- [Required work] Please set down all the lines beneath this one exactly, without the pictures.

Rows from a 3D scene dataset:
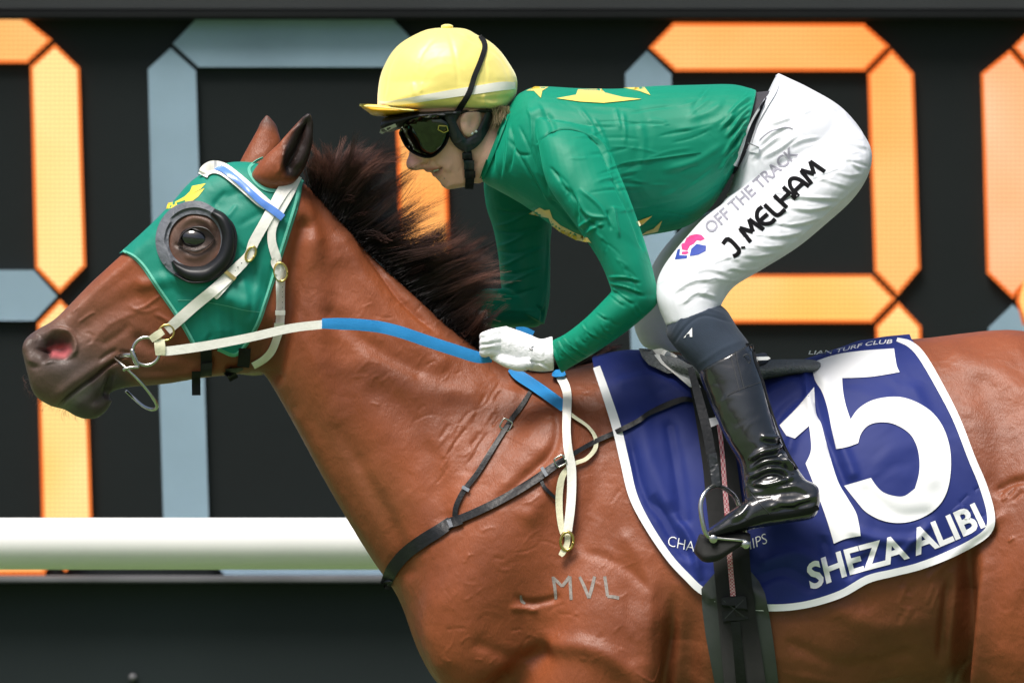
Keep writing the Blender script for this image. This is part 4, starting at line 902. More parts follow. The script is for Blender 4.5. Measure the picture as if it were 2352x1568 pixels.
def check_mat():
    m = bpy.data.materials.new('girth_stripe'); m.use_nodes = True; n = m.node_tree; b = n.nodes['Principled BSDF']; tc = n.nodes.new('ShaderNodeTexCoord')
    ck = n.nodes.new('ShaderNodeTexChecker'); ck.inputs['Scale'].default_value = 330; ck.inputs[1].default_value = (.42, .04, .07, 1); ck.inputs[2].default_value = (.65, .5, .5, 1)
    n.links.new(tc.outputs['Object'], ck.inputs[0]); n.links.new(ck.outputs[0], b.inputs['Base Color']); b.inputs['Roughness'].default_value = .8; return m
ribbon('girth_stripe', pm(c_boot, (915, 540, 9), (945, 750, 10), (965, 1000, 11), (985, 1250, 12), (998, 1480, 12)) + pm(c_girth, (525, 980, 12),), T_c, check_mat(), saddle, off=.0145, thick=.001, cols=3)
patch('girth_buckle_flap', pm(c_girth, (445, 990), (610, 980), (628, 1135), (455, 1152)), T_c, m_leath, saddle, off=.0145, thick=.003, rnd=False)
ribbon('flap_stitching', pm(c_girth, (460, 1010, 1.2), (600, 1120, 1.2)), T_c, m_rub, saddle, off=.018, thick=.0004, curved=False)
ribbon('flap_stitching', pm(c_girth, (595, 1005, 1.2), (470, 1130, 1.2)), T_c, m_rub, saddle, off=.018, thick=.0004, curved=False)
patch('girth_centre_strip', pm(c_girth, (510, 1155), (570, 1150), (615, 1568), (640, 1800), (560, 1800), (545, 1568)), T_c, m_leath, saddle, off=.0145, thick=.001, rnd=False)
patch('saddle_flap', pm(c_boot, (505, 140), (560, 130), (640, 165), (745, 245), (800, 380), (745, 380), (640, 290), (560, 230), (520, 180)), T_c, m_fleece, saddle, off=.02, thick=.004, rnd=False)
patch('saddle_flap', pm(c_boot, (690, 250), (760, 300), (815, 380), (800, 385), (740, 375), (700, 310)), T_c, m_fleece, saddle, off=.024, thick=.003, rnd=False)
patch('pad_edge', pm(c_boot, (415, 130), (500, 135), (560, 210), (640, 290), (600, 290), (480, 235), (440, 190)), T_c, m_pad, saddle, off=.012, thick=.008, rnd=False)
T_s = bvh(horse_me, cm, *[o.data for o in saddle.children if o.name.startswith('saddle_flap')]) if False else T_c
text('flap_lettering', 'J.M', pm(c_boot, (565, 200), (630, 214)), [(-1, -9), (-1, -9)], T_c, m_leath, saddle, off=.026, bold=.0)

# ---------------------------------------------------------------- jockey
def star(cx, cz, outline, wd, seg=72, rings=20, y=0):
    o = smooth_closed(outline, 6); A = np.array([math.atan2(p[1] - cz, p[0] - cx) for p in o]); R = np.array([math.hypot(p[0] - cx, p[1] - cz) for p in o])
    k = np.argsort(A); A = A[k]; R = R[k]; V = []; F = []
    for i in range(1, rings):
        ph = -math.pi / 2 + math.pi * i / rings
        for j in range(seg):
            t = -math.pi + 2 * math.pi * j / seg; dn = max(0, math.sin(t)); r = np.interp(t, A, R, period=2 * math.pi) * math.cos(ph) ** (.92 - .62 * min(1, dn * 1.6))
            V.append(P(cx + r * math.cos(t), cz + r * math.sin(t), y + wd * math.sin(ph)))
    n = len(V); V += [P(cx, cz, y - wd), P(cx, cz, y + wd)]
    for i in range(rings - 2):
        for j in range(seg): F.append((i * seg + j, i * seg + (j + 1) % seg, (i + 1) * seg + (j + 1) % seg, (i + 1) * seg + j))
    for j in range(seg): F += [(n, (j + 1) % seg, j), (n + 1, (rings - 2) * seg + j, (rings - 2) * seg + (j + 1) % seg)]
    return V, F
m_skin = mat('skin', (1, 1, 1), rough=.5, spec=.4, var=.05, vscale=30, attr='tint', bumps=(('noise', 220, .0006),))
for m_ in (m_skin,):
    b_ = m_.node_tree.nodes['Principled BSDF']; b_.inputs['Subsurface Weight'].default_value = .12; b_.inputs['Subsurface Radius'].default_value = (.012, .005, .003); b_.inputs['Subsurface Scale'].default_value = 1
m_silk = mat('green_silk', (.001, .205, .122), rough=.5, spec=.24, var=.05, vscale=6, sheen=.35, sheen_tint=(.05, .8, .5), bumps=(('fold', 10, .006), ('noise', 900, .0002)))
m_yel2 = mat('yellow_silk', (.82, .64, .10), rough=.5, var=.04, vscale=20, sheen=.8, sheen_tint=(1, .95, .75))
m_white = mat('white_breeches', (.72, .74, .79), rough=.5, spec=.35, var=.03, vscale=8, sheen=.1, bumps=(('fold', 14, .004), ('noise', 700, .0003)))
m_patent = mat('patent_leather', (.014, .016, .018), rough=.2, spec=.7, var=.2, vscale=20, coat=.7, bumps=(('fold', 20, .005),))
m_sock = mat('sock', (.028, .040, .060), rough=.85, spec=.15, var=.1, vscale=30, sheen=.08, bumps=(('noise', 600, .0006),))
m_glove = mat('glove', (.84, .84, .88), rough=.55, var=.03, vscale=30, bumps=(('noise', 240, .0008), ('fold', 60, .002)))
m_helm = mat('yellow_cap_silk', (.90, .76, .20), rough=.42, spec=.6, var=.03, vscale=8, bumps=(('fold', 18, .002),), sheen=.7, sheen_tint=(1, .97, .75))
m_hwhite = mat('cap_band', (.85, .83, .74), rough=.4, var=.03, vscale=10)
m_peak = mat('cap_peak', (.80, .40, .02), rough=.4, var=.05, vscale=10)
m_padd = mat('padded_harness', (.016, .019, .023), rough=.42, var=.2, vscale=30, bumps=(('fold', 50, .004),))
m_lens = mat('goggle_lens', (.07, .08, .06), rough=.07, metal=1, spec=.5, var=.2, vscale=6)
m_print = mat('black_print', (.004, .004, .005), rough=.8, spec=.1, var=.1, vscale=30)
m_gprint = mat('grey_print', (.26, .26, .31), rough=.6, var=.15, vscale=120)
h_ = c_helm
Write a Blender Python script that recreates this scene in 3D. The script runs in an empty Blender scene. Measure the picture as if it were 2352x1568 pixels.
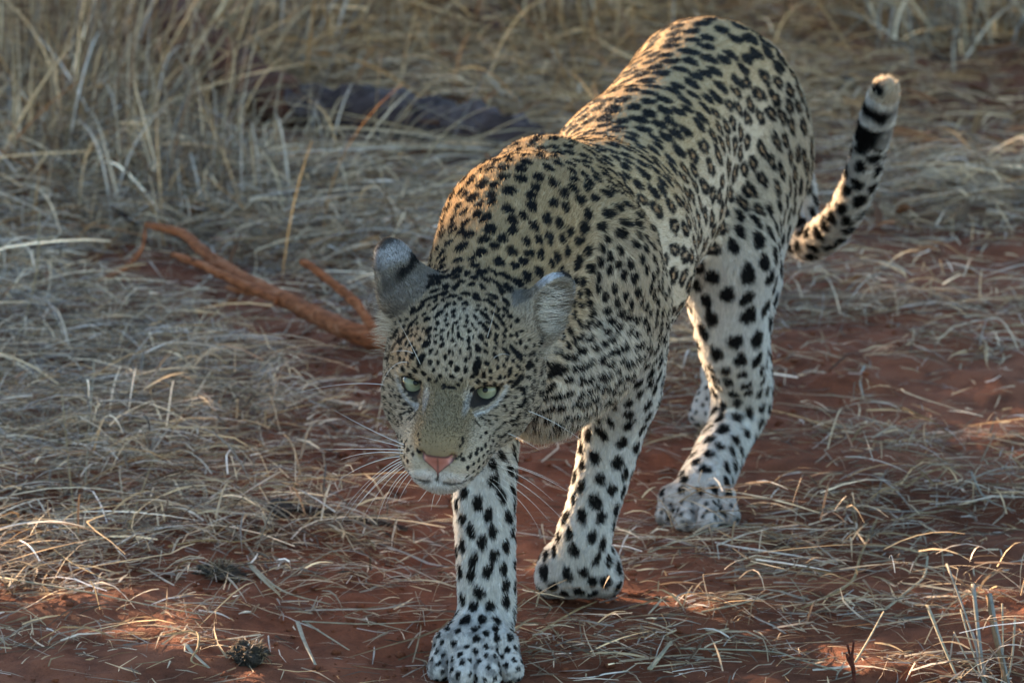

- [Reply to the task]
Keep writing the Blender script for this image. This is part 4, starting at line 902. More parts follow. The script is for Blender 4.5. Measure the picture as if it were 2352x1568 pixels.
def check_mat():
    m = bpy.data.materials.new('girth_stripe'); m.use_nodes = True; n = m.node_tree; b = n.nodes['Principled BSDF']; tc = n.nodes.new('ShaderNodeTexCoord')
    ck = n.nodes.new('ShaderNodeTexChecker'); ck.inputs['Scale'].default_value = 330; ck.inputs[1].default_value = (.42, .04, .07, 1); ck.inputs[2].default_value = (.65, .5, .5, 1)
    n.links.new(tc.outputs['Object'], ck.inputs[0]); n.links.new(ck.outputs[0], b.inputs['Base Color']); b.inputs['Roughness'].default_value = .8; return m
ribbon('girth_stripe', pm(c_boot, (915, 540, 9), (945, 750, 10), (965, 1000, 11), (985, 1250, 12), (998, 1480, 12)) + pm(c_girth, (525, 980, 12),), T_c, check_mat(), saddle, off=.0145, thick=.001, cols=3)
patch('girth_buckle_flap', pm(c_girth, (445, 990), (610, 980), (628, 1135), (455, 1152)), T_c, m_leath, saddle, off=.0145, thick=.003, rnd=False)
ribbon('flap_stitching', pm(c_girth, (460, 1010, 1.2), (600, 1120, 1.2)), T_c, m_rub, saddle, off=.018, thick=.0004, curved=False)
ribbon('flap_stitching', pm(c_girth, (595, 1005, 1.2), (470, 1130, 1.2)), T_c, m_rub, saddle, off=.018, thick=.0004, curved=False)
patch('girth_centre_strip', pm(c_girth, (510, 1155), (570, 1150), (615, 1568), (640, 1800), (560, 1800), (545, 1568)), T_c, m_leath, saddle, off=.0145, thick=.001, rnd=False)
patch('saddle_flap', pm(c_boot, (505, 140), (560, 130), (640, 165), (745, 245), (800, 380), (745, 380), (640, 290), (560, 230), (520, 180)), T_c, m_fleece, saddle, off=.02, thick=.004, rnd=False)
patch('saddle_flap', pm(c_boot, (690, 250), (760, 300), (815, 380), (800, 385), (740, 375), (700, 310)), T_c, m_fleece, saddle, off=.024, thick=.003, rnd=False)
patch('pad_edge', pm(c_boot, (415, 130), (500, 135), (560, 210), (640, 290), (600, 290), (480, 235), (440, 190)), T_c, m_pad, saddle, off=.012, thick=.008, rnd=False)
T_s = bvh(horse_me, cm, *[o.data for o in saddle.children if o.name.startswith('saddle_flap')]) if False else T_c
text('flap_lettering', 'J.M', pm(c_boot, (565, 200), (630, 214)), [(-1, -9), (-1, -9)], T_c, m_leath, saddle, off=.026, bold=.0)

# ---------------------------------------------------------------- jockey
def star(cx, cz, outline, wd, seg=72, rings=20, y=0):
    o = smooth_closed(outline, 6); A = np.array([math.atan2(p[1] - cz, p[0] - cx) for p in o]); R = np.array([math.hypot(p[0] - cx, p[1] - cz) for p in o])
    k = np.argsort(A); A = A[k]; R = R[k]; V = []; F = []
    for i in range(1, rings):
        ph = -math.pi / 2 + math.pi * i / rings
        for j in range(seg):
            t = -math.pi + 2 * math.pi * j / seg; dn = max(0, math.sin(t)); r = np.interp(t, A, R, period=2 * math.pi) * math.cos(ph) ** (.92 - .62 * min(1, dn * 1.6))
            V.append(P(cx + r * math.cos(t), cz + r * math.sin(t), y + wd * math.sin(ph)))
    n = len(V); V += [P(cx, cz, y - wd), P(cx, cz, y + wd)]
    for i in range(rings - 2):
        for j in range(seg): F.append((i * seg + j, i * seg + (j + 1) % seg, (i + 1) * seg + (j + 1) % seg, (i + 1) * seg + j))
    for j in range(seg): F += [(n, (j + 1) % seg, j), (n + 1, (rings - 2) * seg + j, (rings - 2) * seg + (j + 1) % seg)]
    return V, F
m_skin = mat('skin', (1, 1, 1), rough=.5, spec=.4, var=.05, vscale=30, attr='tint', bumps=(('noise', 220, .0006),))
for m_ in (m_skin,):
    b_ = m_.node_tree.nodes['Principled BSDF']; b_.inputs['Subsurface Weight'].default_value = .12; b_.inputs['Subsurface Radius'].default_value = (.012, .005, .003); b_.inputs['Subsurface Scale'].default_value = 1
m_silk = mat('green_silk', (.001, .205, .122), rough=.5, spec=.24, var=.05, vscale=6, sheen=.35, sheen_tint=(.05, .8, .5), bumps=(('fold', 10, .006), ('noise', 900, .0002)))
m_yel2 = mat('yellow_silk', (.82, .64, .10), rough=.5, var=.04, vscale=20, sheen=.8, sheen_tint=(1, .95, .75))
m_white = mat('white_breeches', (.72, .74, .79), rough=.5, spec=.35, var=.03, vscale=8, sheen=.1, bumps=(('fold', 14, .004), ('noise', 700, .0003)))
m_patent = mat('patent_leather', (.014, .016, .018), rough=.2, spec=.7, var=.2, vscale=20, coat=.7, bumps=(('fold', 20, .005),))
m_sock = mat('sock', (.028, .040, .060), rough=.85, spec=.15, var=.1, vscale=30, sheen=.08, bumps=(('noise', 600, .0006),))
m_glove = mat('glove', (.84, .84, .88), rough=.55, var=.03, vscale=30, bumps=(('noise', 240, .0008), ('fold', 60, .002)))
m_helm = mat('yellow_cap_silk', (.90, .76, .20), rough=.42, spec=.6, var=.03, vscale=8, bumps=(('fold', 18, .002),), sheen=.7, sheen_tint=(1, .97, .75))
m_hwhite = mat('cap_band', (.85, .83, .74), rough=.4, var=.03, vscale=10)
m_peak = mat('cap_peak', (.80, .40, .02), rough=.4, var=.05, vscale=10)
m_padd = mat('padded_harness', (.016, .019, .023), rough=.42, var=.2, vscale=30, bumps=(('fold', 50, .004),))
m_lens = mat('goggle_lens', (.07, .08, .06), rough=.07, metal=1, spec=.5, var=.2, vscale=6)
m_print = mat('black_print', (.004, .004, .005), rough=.8, spec=.1, var=.1, vscale=30)
m_gprint = mat('grey_print', (.26, .26, .31), rough=.6, var=.15, vscale=120)
h_ = c_helm
Write a Blender Python script that recreates this scene in 3D. The script runs in an empty Blender scene. Measure the picture as if it were 2352x1568 pixels.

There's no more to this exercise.